## Data section:
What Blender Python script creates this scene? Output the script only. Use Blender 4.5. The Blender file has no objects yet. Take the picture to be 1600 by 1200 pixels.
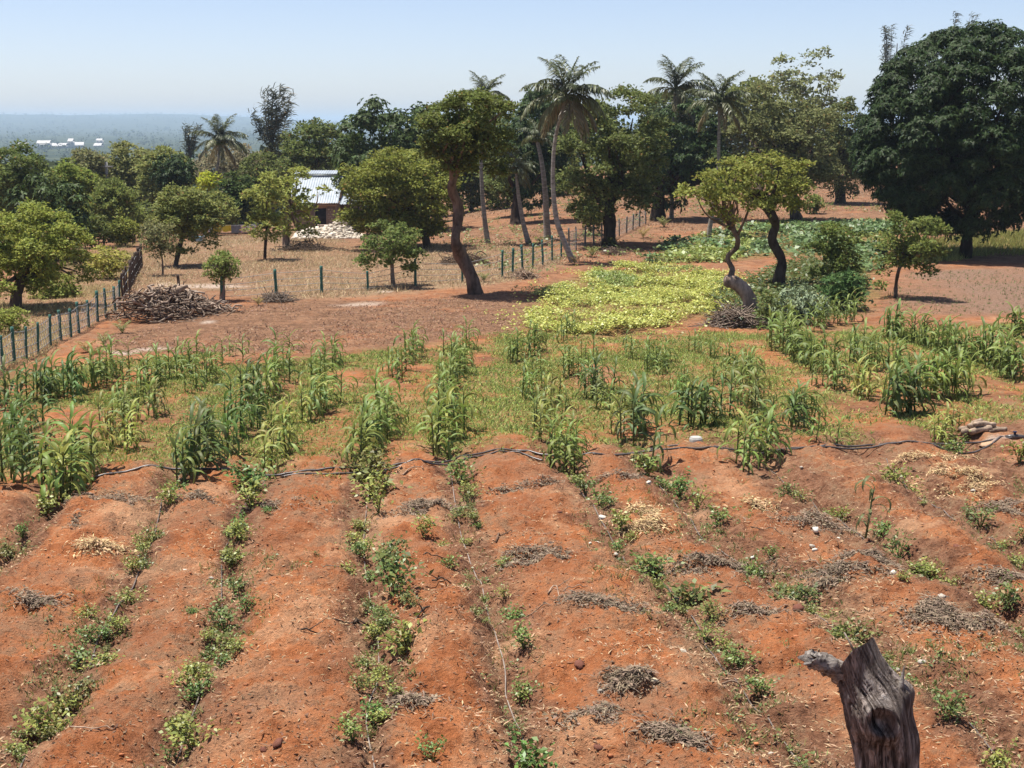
import bpy, math, random
import numpy as np
from mathutils import Vector, Matrix, Euler

R = math.radians
scene = bpy.context.scene
COL = scene.collection

# ------------------------------------------------------------------ camera
CAM_Z, PITCH, FPX = 4.3, R(10.56), 2200.0
cam_data = bpy.data.cameras.new("camera")
cam_data.sensor_width = 36.0
cam_data.lens = 36.0 * FPX / 1600.0
cam_data.clip_start = 0.1
cam_data.clip_end = 80000.0
cam = bpy.data.objects.new("camera", cam_data)
COL.objects.link(cam)
cam.location = (0, 0, CAM_Z)
cam.rotation_euler = (R(90) - PITCH, 0, 0)
scene.camera = cam

# ------------------------------------------------------------------ sky, sun, exposure
SUN_EL, SUN_AZ = R(74), R(-62)            # azimuth from +Y towards +X: the sun stands high, a little to the left and behind
world = bpy.data.worlds.new("World")
scene.world = world
world.use_nodes = True
nt = world.node_tree
nt.nodes.clear()
sky = nt.nodes.new("ShaderNodeTexSky")
sky.sky_type = 'NISHITA'
sky.sun_disc = False
sky.sun_elevation = SUN_EL
sky.sun_rotation = SUN_AZ
sky.altitude = 50
sky.air_density = 0.62
sky.dust_density = 0.75
sky.ozone_density = 5.0
bg = nt.nodes.new("ShaderNodeBackground")
bg.inputs["Strength"].default_value = 0.105
wo = nt.nodes.new("ShaderNodeOutputWorld")
wb = nt.nodes.new("ShaderNodeMix"); wb.data_type = 'RGBA'; wb.blend_type = 'MULTIPLY'      # the camera's white balance
wb.inputs["Factor"].default_value = 1.0; wb.inputs["B"].default_value = (1.05, 0.875, 0.775, 1)
nt.links.new(sky.outputs[0], wb.inputs["A"]); nt.links.new(wb.outputs["Result"], bg.inputs[0])
nt.links.new(bg.outputs[0], wo.inputs[0])

sun_data = bpy.data.lights.new("sun", 'SUN')
sun_data.energy = 4.2
sun_data.angle = R(0.53)
sun_data.color = (1.0, 0.95, 0.87)
sun = bpy.data.objects.new("sun", sun_data)
COL.objects.link(sun)
sd = Vector((math.sin(SUN_AZ) * math.cos(SUN_EL), math.cos(SUN_AZ) * math.cos(SUN_EL), math.sin(SUN_EL)))
sun.rotation_euler = sd.to_track_quat('Z', 'Y').to_euler()
sun.location = (0, 0, 60)

scene.view_settings.view_transform = 'Standard'
scene.view_settings.look = 'None'
scene.view_settings.exposure = 1.0
scene.view_settings.gamma = 1.0
scene.view_settings.use_curve_mapping = False
scene.render.engine = 'CYCLES'
scene.cycles.max_bounces = 6
scene.cycles.diffuse_bounces = 3
scene.cycles.transmission_bounces = 3
scene.cycles.volume_bounces = 1

# ------------------------------------------------------------------ numpy helpers
def hash2(ix, iy, seed):
    ix = ix.astype(np.int64); iy = iy.astype(np.int64)
    h = (ix * 374761393 + iy * 668265263 + seed * 1442695041) & 0xFFFFFFFF
    h = ((h ^ (h >> 13)) * 1274126177) & 0xFFFFFFFF
    h = (h ^ (h >> 16)) & 0xFFFFFF
    return h / float(0xFFFFFF)

def vnoise(x, y, seed=0):
    x = np.asarray(x, float); y = np.asarray(y, float)
    ix = np.floor(x); iy = np.floor(y)
    fx = x - ix; fy = y - iy
    fx = fx * fx * (3 - 2 * fx); fy = fy * fy * (3 - 2 * fy)
    a = hash2(ix, iy, seed); b = hash2(ix + 1, iy, seed)
    c = hash2(ix, iy + 1, seed); d = hash2(ix + 1, iy + 1, seed)
    return (a + (b - a) * fx) * (1 - fy) + (c + (d - c) * fx) * fy - 0.5

def fbm(x, y, octv=3, seed=0):
    s = 0; amp = 1.0; f = 1.0
    for k in range(octv):
        s = s + amp * vnoise(x * f + 17.3 * k, y * f - 9.1 * k, seed + k)
        amp *= 0.5; f *= 2.03
    return s

def sstep(e0, e1, x):
    t = np.clip((np.asarray(x, float) - e0) / (e1 - e0), 0, 1)
    return t * t * (3 - 2 * t)

def norm(v):
    return v / np.maximum(np.linalg.norm(v, axis=-1, keepdims=True), 1e-9)

def in_poly(poly, x, y):
    poly = np.asarray(poly, float)
    inside = np.zeros(np.shape(x), bool)
    n = len(poly)
    for i in range(n):
        x0, y0 = poly[i]; x1, y1 = poly[(i + 1) % n]
        c = ((y0 > y) != (y1 > y)) & (x < (x1 - x0) * (y - y0) / (y1 - y0 + 1e-12) + x0)
        inside ^= c
    return inside

# ------------------------------------------------------------------ the lie of the land (large shapes)
def h_macro(x, y):
    x = np.asarray(x, float); y = np.asarray(y, float)
    d = np.hypot(x, y)
    a = np.clip(x / np.maximum(d, 1e-3), -0.7, 0.7)
    a = np.where(y < 0, np.sign(a) * 0.7, a)
    near = -0.024 * np.minimum(np.where(y < 0, 0.0, np.minimum(d, 66)), 66)
    w = sstep(-0.13, 0.06, a)
    slope = 0.005 + 0.011 * sstep(0.0, 0.25, a)
    right = slope * (np.clip(d, 66, 155) - 66) - 28.0 * sstep(165, 520, d)
    left = -np.minimum(0.055 * np.maximum(d - 70, 0), 26.5)
    z = near + w * right + (1 - w) * left
    ridge = 60 * sstep(4500, 8500, d) * sstep(-0.06, -0.24, a)
    ridge = ridge + (10 * sstep(3500, 7000, d)) * (1 + 1.2 * fbm(a * 45, d / 1500, 4, 5))
    return z + ridge

SP, CP = math.sin(PITCH), math.cos(PITCH)
def ray(u, v):
    x = (u - 800.0) / FPX; yc = -(v - 600.0) / FPX
    return np.array([x, yc * SP + CP, yc * CP - SP])

def G(u, v):
    """the spot of ground seen at a photograph pixel"""
    d = ray(u, v)
    ts = np.concatenate([np.arange(4, 200, 0.25), np.geomspace(200, 20000, 600)])
    f = CAM_Z + d[2] * ts - h_macro(d[0] * ts, d[1] * ts)
    k = np.argmax(f < 0)
    if f[k] >= 0:
        k = len(ts) - 1
    lo, hi = ts[max(k - 1, 0)], ts[k]
    for _ in range(30):
        m = 0.5 * (lo + hi)
        if CAM_Z + d[2] * m - h_macro(d[0] * m, d[1] * m) < 0: hi = m
        else: lo = m
    return np.array([d[0] * hi, d[1] * hi, CAM_Z + d[2] * hi])

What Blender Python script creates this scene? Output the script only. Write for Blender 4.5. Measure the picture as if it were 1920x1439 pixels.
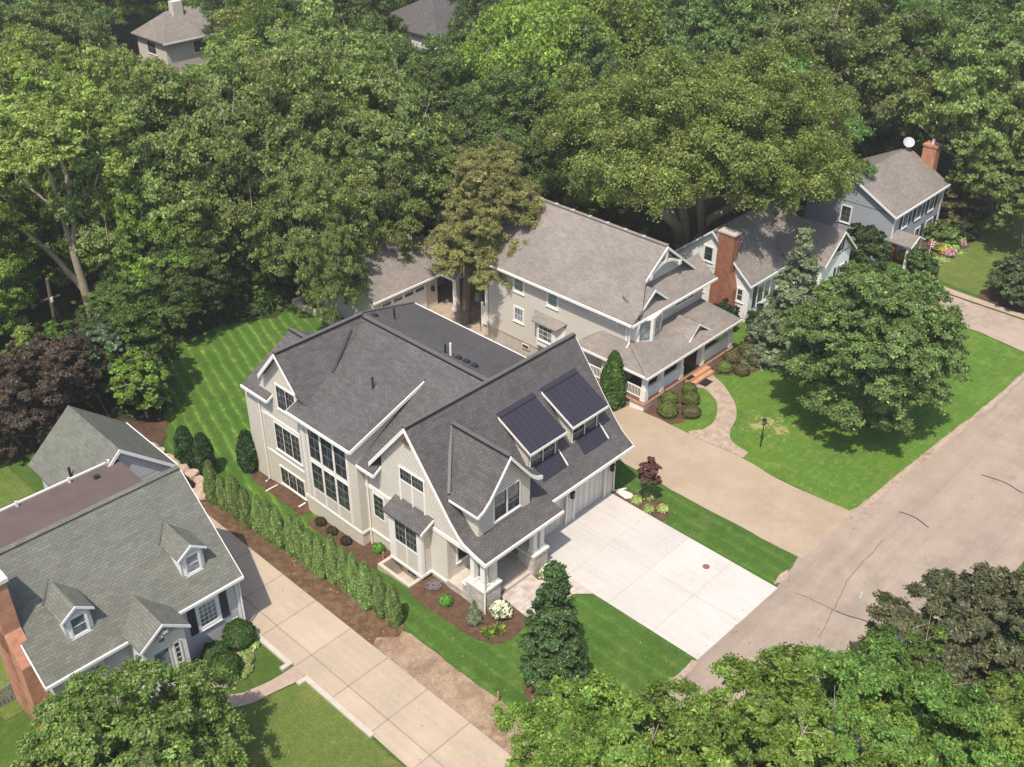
import bpy, bmesh, math, random
import numpy as np
from mathutils import Vector
R = math.radians
SC = bpy.context.scene
COL = SC.collection
for o in list(bpy.data.objects): bpy.data.objects.remove(o)

# ---------------- camera, world, sun, exposure ----------------
cam = bpy.data.cameras.new('camera'); co = bpy.data.objects.new('camera', cam); COL.objects.link(co)
cam.sensor_width = 36; cam.lens = 37.38; cam.clip_start = 1; cam.clip_end = 2000
def cam_matrix(p, r, y):
    f = Vector((math.cos(p)*math.cos(y), math.cos(p)*math.sin(y), -math.sin(p)))
    rt = Vector((math.sin(y), -math.cos(y), 0)); up = rt.cross(f)
    rt2 = rt*math.cos(r)+up*math.sin(r); up2 = -rt*math.sin(r)+up*math.cos(r)
    from mathutils import Matrix
    m = Matrix((rt2, up2, -f)).transposed()
    return m.to_4x4()
M = cam_matrix(R(32.6), R(.3), R(43.36)); M.translation = Vector((0, 0, 41)); co.matrix_world = M
SC.camera = co
w = bpy.data.worlds.new("World"); SC.world = w; w.use_nodes = True
SUN_AZ, SUN_EL = -154.0, 61.5
nt = w.node_tree; bg = nt.nodes['Background']; sky = nt.nodes.new('ShaderNodeTexSky')
sky.sky_type = 'NISHITA'; sky.sun_disc = False; sky.sun_elevation = R(SUN_EL); sky.sun_rotation = R(90-SUN_AZ)
sky.dust_density = 2.0
nt.links.new(sky.outputs[0], bg.inputs[0]); bg.inputs[1].default_value = .15
sl = bpy.data.lights.new('sun', 'SUN'); so = bpy.data.objects.new('sun', sl); COL.objects.link(so)
sl.energy = 4.1; sl.angle = R(.6); sl.color = (1, .92, .79)
sd = Vector((math.cos(R(SUN_EL))*math.cos(R(SUN_AZ)), math.cos(R(SUN_EL))*math.sin(R(SUN_AZ)), math.sin(R(SUN_EL))))
so.rotation_euler = sd.to_track_quat('Z', 'Y').to_euler(); so.location = (0, 0, 90)
SC.view_settings.view_transform = 'Standard'; SC.view_settings.look = 'None'
SC.view_settings.exposure = 0.33; SC.view_settings.gamma = 1
SC.render.engine = 'CYCLES'

# ---------------- ground height ----------------
def gy(y): return float(np.interp(y, [33, 34.5, 38.5, 44, 48], [.85, .75, 0, -.2, -.5]))
def G(x, y):
    t = min(1, max(0, (x-23)/3.5)); return .85*(1-t)+gy(y)*t

# ---------------- helpers ----------------
def tag(o, label=None, cat=None, group=None, kind=None):
    if label: o['label'] = label
    if cat: o['category'] = cat
    if group: o['group'] = group
    if kind: o['kind'] = kind
    return o
def thing(name, label, cat, loc, group=None, rz=0):
    o = bpy.data.objects.new(name, None); COL.objects.link(o); o.location = loc; o.rotation_euler = (0, 0, rz)
    o.empty_display_size = .1
    return tag(o, label, cat, group)
_wl = {}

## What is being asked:
Repeat only what lies between the start of the data and the end of the line containing "scene.camera = cam", exactly, with pictures left out.

## Correct result:
What Blender Python script creates this scene? Output the script only. Use Blender 4.5. The Blender file has no objects yet. Take the picture to be 1600 by 1200 pixels.
import bpy, math, random
import numpy as np
from mathutils import Vector, Matrix, Euler

R = math.radians
scene = bpy.context.scene
COL = scene.collection

# ------------------------------------------------------------------ camera
CAM_Z, PITCH, FPX = 4.3, R(10.56), 2200.0
cam_data = bpy.data.cameras.new("camera")
cam_data.sensor_width = 36.0
cam_data.lens = 36.0 * FPX / 1600.0
cam_data.clip_start = 0.1
cam_data.clip_end = 80000.0
cam = bpy.data.objects.new("camera", cam_data)
COL.objects.link(cam)
cam.location = (0, 0, CAM_Z)
cam.rotation_euler = (R(90) - PITCH, 0, 0)
scene.camera = cam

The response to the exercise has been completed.